Meet the Dokkaebi

My weekend post this week comes early as I will be unable to write or post on my usual Saturday/Sunday, so this week you get a double dose of the Sun Cycle, with some background information of one of the key races in the world of the Sun– the Dokkaebi. Last week, we met Rippina, a female Dokkaebi joining forces with humans Aki and Papa Sizwe in service the the Ghul Queen (Or the Grey Queen, or the Queen of Ghuls, or the Queen of Night, or properly speaking Akeelaya Gia’Anar Ri– she has a lot of titles/nicknames). Check out Rippina’s introduction in the previous post.

Without further ado, I present the Dokkaebi!


Dokkaebi are medium sized, lanky furred humanoids. Their bodies are completely covered in long, silky fur, ranging from dark chestnut brown and black to ruddy red-brown. Their ears are pointed and their noses hooked. Their long, thin limbs conceal great strength. Their teeth are pointed, like a predator’s from the long forgotten past. Their eyes are yellow and glowing. They grow a tail, but ceremonially remove it upon adulthood, then strip the flesh and hair from it and use the remaining bones as a weapon and focus for magical power. Dokkaebi grow between 5 and 7 feet tall and weigh between one hundred and two hundred pounds. They love mischief making and act often on impulse, which has earned them a sinister, puckish reputation. Dokkaebi are particularly fond of using long, complicated words and sentences, regardless of the correctness of their use. Dokkaebi live top be 150 years and reach adulthood at 13, in the Passage of the Full Moon ceremony.

the following tale contains very moderate adult concepts, read at your own risk

The Passage of the Moon: A Dokkaebi Folk Tale

Let the others tell of their illuminated pasts, we are the Dokkaebi now, but once we were gods. Our story begins in the far past before our forms were subject to ocular perception. In those days it was difficult for Dokkaeibi when questing for a mate, for if you took a wife you could not see whether she was a hideous turnip or a luminous moth-faced goddess, of the kind we value today. Now on the full moon once a Dokkarbi was spreading his joy amongst the humans and their kin when he heard another voice, a Dokkaebi maiden nearby, bathing in the creek. Now young Dokkaebi have always been curious, and adolescent males of all the species of mortals have always enjoyed espionage perpetrated against comely females engaged in acts of bodily hygiene.

Alas! For she was wholly absent from his field of vision. But not being one to surrender he called out to her—“Maiden! I am sneaking nearby to spy your tender body—tell me, are your ears long and your nose hooked?”

“They are!” she replied.

“And your fur is it soft and long with a sheen like a fresh polished boot?” he asked, rubbing his palms together in anticipation.

“Aye, that it is,” she called—for though the females obfuscate their desires, they too prefer to be observed in the nude. Now the manling grew excited at his prospects and more closely approached. He reached out and felt the softness of her fur and crookedness of her nose, but when she reached to feel the knob between his legs she thought at first ‘I am the lucky bride, he’s as long as a broom handle!’

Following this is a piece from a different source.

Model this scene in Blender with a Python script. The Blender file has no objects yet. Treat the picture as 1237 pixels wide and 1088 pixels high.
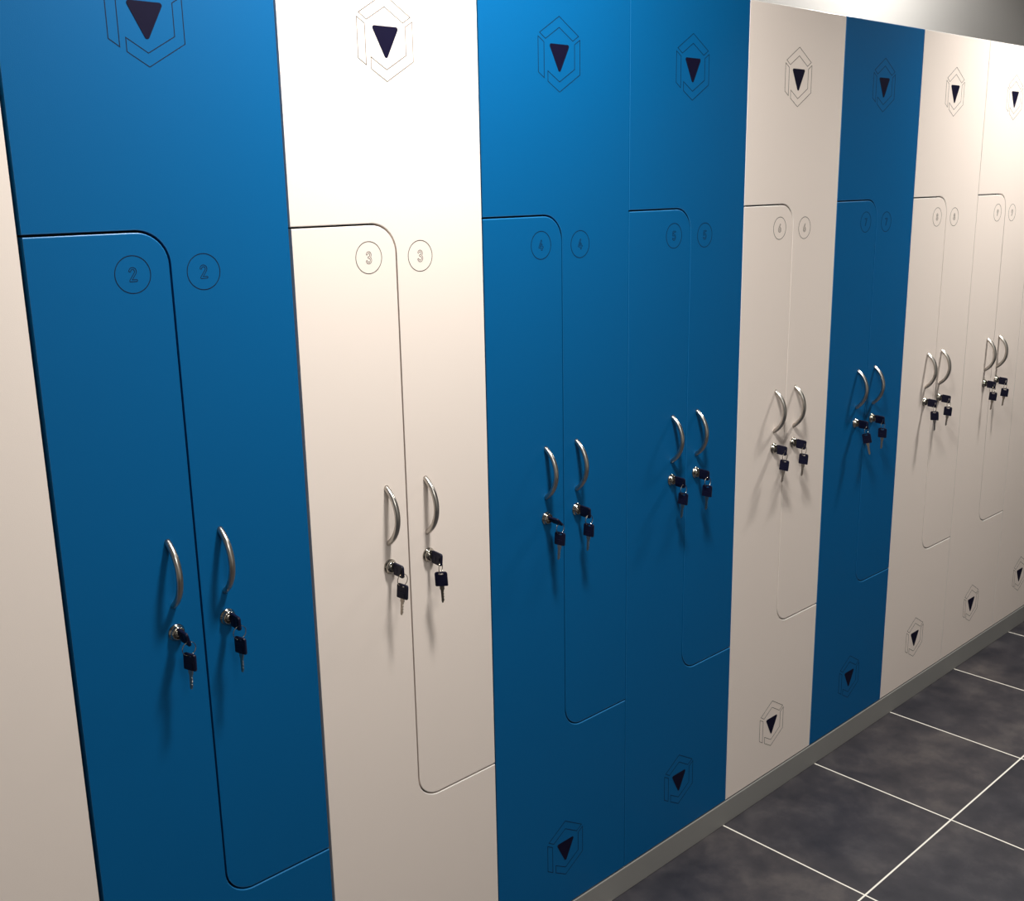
import bpy, bmesh, math
from mathutils import Vector, Matrix

C = bpy.context.scene.collection
W = 0.40                       # width of one locker column
DX = [0, -.0014, .0023, .0006, -.0003, -.0008, -.0010, -.0008, .0013, .0002, 0]
ZT0, ZB0, ZTOP, ZBOT = 1.5772, 0.4991, 2.0153, 0.0700
DZT = {2: .0028, 3: -.0026, 4: -.0012, 6: -.0012}      # the doors do not hang perfectly level
DZB = {2: -.0018, 3: .0018, 4: -.0009, 6: .0010}
DT = 0.018                     # door thickness

# ------------------------------------------------------------------ materials
def mat(name, col, rough=.5, metal=0.0, spec=.5, bump=0.0, bscale=300, noise=0.0, nscale=4, coat=0.0):
    m = bpy.data.materials.new(name); m.use_nodes = True
    nt = m.node_tree; b = nt.nodes['Principled BSDF']
    b.inputs['Base Color'].default_value = (*col, 1)
    b.inputs['Roughness'].default_value = rough
    b.inputs['Metallic'].default_value = metal
    b.inputs['Specular IOR Level'].default_value = spec
    b.inputs['Coat Weight'].default_value = coat
    tc = nt.nodes.new('ShaderNodeTexCoord')
    if noise:
        n = nt.nodes.new('ShaderNodeTexNoise'); n.inputs['Scale'].default_value = nscale
        n.inputs['Detail'].default_value = 5
        nt.links.new(tc.outputs['Object'], n.inputs['Vector'])
        mx = nt.nodes.new('ShaderNodeMix'); mx.data_type = 'RGBA'
        mx.inputs['A'].default_value = (*[c*(1-noise) for c in col], 1)
        mx.inputs['B'].default_value = (*[min(1, c*(1+noise)) for c in col], 1)
        nt.links.new(n.outputs['Fac'], mx.inputs['Factor'])
        nt.links.new(mx.outputs['Result'], b.inputs['Base Color'])
    if bump:
        n = nt.nodes.new('ShaderNodeTexNoise'); n.inputs['Scale'].default_value = bscale
        n.inputs['Detail'].default_value = 3
        nt.links.new(tc.outputs['Object'], n.inputs['Vector'])
        bp = nt.nodes.new('ShaderNodeBump'); bp.inputs['Strength'].default_value = bump
        bp.inputs['Distance'].default_value = .001
        nt.links.new(n.outputs['Fac'], bp.inputs['Height'])
        nt.links.new(bp.outputs['Normal'], b.inputs['Normal'])
    return m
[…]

But then she noticed that what she held was covered in fur. “What deformity is this!” she cried. Now he assured her that he had no deformity, though she found this a difficult egg to swallow in one bite. So to settle the matter they made a pact to meet at the same spot on the next full moon, there to reveal their forms to one another’s visual receptors.

Now when they met again their forms became known to one another, and the maiden saw the manling’s knob was hairless (though much smaller than anticipated). After inspecting this she came to see his tail, a strange appendage attached to his rear, and lo! She too had such an appendage! Now, these two together feared that a similar mistake might be perpetrated by fellow Dokkaebi in future rendezvous, so they began to spread the word to the citizens of their race.

On the next full moon a dozen or more Dokkaebi met together in the same place and for the night they were each of them perceivable one to another. Now this Congress of the Full Moon became a tradition, a customary concurrence of dancing, revels, and debauchery (which Dokkaebi love in deference only to mischief—oh that chief goal, aim, fulfillment of life!). Each full moon the ceremonies would last a smidgen or curmudgeon longer than the preceding escapade.

Now on one such night a certain Dokkaebi was playing the leap of Bheki when he tumbled groundward, owing to a miscalculation in his ascent, impacting squarely on his tail and snapping the extremity clean off. Now the Dokkaebi found this appealing and each of them formed a singular filed line and took upon themselves turns of snapping off one another’s tails. When they all had their appendages removed and held in their hands they looked round and continued to perceive one another. For they had tarried from one full moon to the next, and eternally lost some of their glamour. Never again would we be the god’s of the old world—forever would we bear the marks of this dissociation of a piece of ourselves for the sake of beauty, which is why we carry our tails in our hands to this very day.